No entanto, o mesmo especialista adverte que estes exercícios militares poderão efetivamente testar a prontidão e a capacidade de as tropas russas atacarem a aliança transatlântica. “A ideia de que a Rússia pode usar um dia os treinos Zapad para atacar os países do flanco leste da NATO é, de facto, credível”, aclara, ressalvando, no entanto, que isso deverá apenas acontecer quando Moscovo “alcançar os seus objetivos na Ucrânia e libertar, em função disso, recursos militares”.

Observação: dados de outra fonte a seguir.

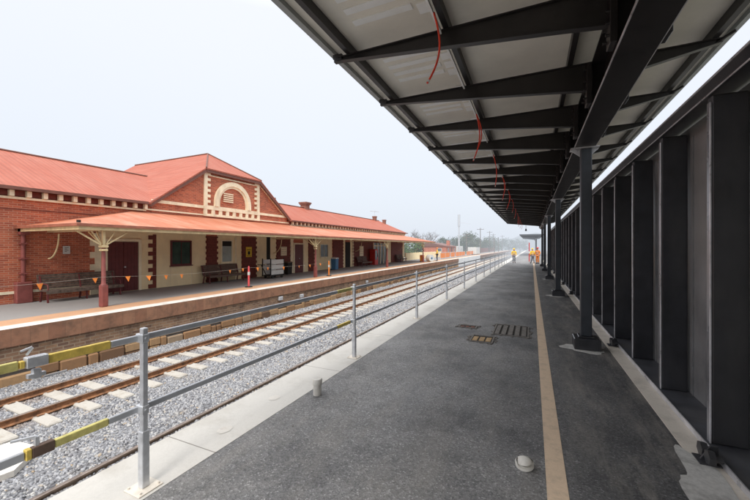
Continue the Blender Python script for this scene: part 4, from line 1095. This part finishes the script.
# ------------------------------------------------------------------ camera, light, world
cam=bpy.data.cameras.new('camera'); co=bpy.data.objects.new('camera',cam); COL.objects.link(co); S.camera=co
co.location=(0,0,2); co.rotation_euler=(R(90),0,math.atan(157/345.)); cam.sensor_width=36; cam.lens=345/750*36; cam.shift_y=-3/750; cam.clip_start=.05; cam.clip_end=5000
sun=bpy.data.lights.new('sun','SUN'); sun.energy=2.0; sun.angle=R(16); sun.color=(1,.96,.90)
sun_o=bpy.data.objects.new('sun',sun); COL.objects.link(sun_o)
EL,AZ=40,-60    # from the near side, left of the platform, behind camera
d=Vector((.16,-.70,.72)).normalized()   # direction to the sun
sun_o.rotation_euler=d.to_track_quat('Z','Y').to_euler()
w=bpy.data.worlds.new('World'); S.world=w; w.use_nodes=True; nt=w.node_tree; nt.nodes.clear()
sky=nt.nodes.new('ShaderNodeTexSky'); sky.sky_type='NISHITA'; sky.sun_disc=False; sky.sun_elevation=math.asin(d.z); sky.sun_rotation=math.atan2(d.x,d.y); sky.dust_density=6; sky.air_density=1.2
b1=nt.nodes.new('ShaderNodeBackground'); b1.inputs[1].default_value=.02; nt.links.new(sky.outputs[0],b1.inputs[0])
tc=nt.nodes.new('ShaderNodeTexCoord'); sp=nt.nodes.new('ShaderNodeSeparateXYZ'); nt.links.new(tc.outputs['Generated'],sp.inputs[0])
rp=nt.nodes.new('ShaderNodeValToRGB'); nt.links.new(sp.outputs[2],rp.inputs[0])
e=rp.color_ramp.elements; e[0].position=0; e[0].color=(.75,.81,.90,1); e[1].position=.45; e[1].color=(.88,.91,.965,1); q_=rp.color_ramp.elements.new(1.0); q_.color=(1,1,1,1)
b2=nt.nodes.new('ShaderNodeBackground')
r2=nt.nodes.new('ShaderNodeMapRange'); r2.inputs['From Min'].default_value=.55; r2.inputs['From Max'].default_value=1; r2.inputs['To Min'].default_value=1.0; r2.inputs['To Max'].default_value=3.0
nt.links.new(sp.outputs[2],r2.inputs[0]); nt.links.new(r2.outputs[0],b2.inputs[1])   # overcast: the zenith is the brightest part of the sky
nt.links.new(rp.outputs[0],b2.inputs[0])
ad=nt.nodes.new('ShaderNodeAddShader'); nt.links.new(b1.outputs[0],ad.inputs[0]); nt.links.new(b2.outputs[0],ad.inputs[1])
out=nt.nodes.new('ShaderNodeOutputWorld'); nt.links.new(ad.outputs[0],out.inputs[0])
S.view_settings.view_transform='Standard'; S.view_settings.look='None'; S.view_settings.exposure=0; S.view_settings.gamma=1
S.render.engine='CYCLES'; S.cycles.diffuse_bounces=4; S.cycles.max_bounces=8
S.render.resolution_x=1024; S.render.resolution_y=683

Em reação, a Rússia pediu para que a Polónia reconsiderasse a sua decisão de fechar as fronteiras com a Bielorrússia, justificando que não faz sentido tomar atitudes tão exageradas. O porta-voz do Kremlin, Dmitry Peskov, desvalorizou também as preocupações da Europa Ocidental. Num momento em que os europeus “assumem uma posição hostil” em relação ao Kremlin, a condução de exercícios militares levou a uma “sobrecarga emocional” dos líderes europeus, atirou.
Drones a invadir o espaço aéreo da NATO e exercícios militares que contam com mísseis com capacidades nucleares. Mesmo que seja apenas para NATO ver, a Rússia parece estar a aumentar o nível de ameaças no espaço transatlântico. A NATO já reagiu e vai aumentar a presença militar com uma nova missão. Mas será suficiente para travar as provocações do Kremlin?